2.    The Selling Stockholder Shares to be registered on the effectiveness of the Registration Statement have been duly authorized and validly issued, and are fully paid and non-assessable.

 

3.    Upon the exercise of the Selling Stockholder Warrants and payment of the purchase price for the Selling Stockholder Warrants in accordance with the Selling Stockholder Warrant terms, the Selling Stockholder Warrant Shares issued and sold upon such exercise will be validly issued, fully paid and non-assessable.

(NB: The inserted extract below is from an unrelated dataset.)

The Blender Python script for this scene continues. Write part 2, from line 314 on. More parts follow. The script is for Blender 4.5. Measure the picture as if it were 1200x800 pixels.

The Corporation has reserved a sufficient number of shares of Common Stock for issuance upon exercise of the Warrants.

 
 

 

March 6, 2013

Page 3

 

4.         The Corporation Shares to be registered on the effectiveness of the Registration Statement have been duly authorized and, upon issuance and sale, will be validly issued, fully paid and non-assessable.

 

We consent to the filing of this opinion with the Commission as an exhibit to the Registration Statement. In giving this consent, we do not hereby admit that we are included in the category of persons whose consent is required under Section 7 of the Securities Act or the rules and regulations of the Commission promulgated thereunder. We do not assume, and we explicitly disclaim, any responsibility to advise any person who is permitted to rely on any opinion expressed in this letter as specified in this paragraph of any change of law or fact that may occur after the date of this opinion letter even though such change may affect the legal analysis, a legal conclusion or any other matter stated in or relating to this opinion letter. Accordingly, any person relying on this opinion letter at any time should seek the advice of such person’s counsel as to the proper application of this opinion letter at such time.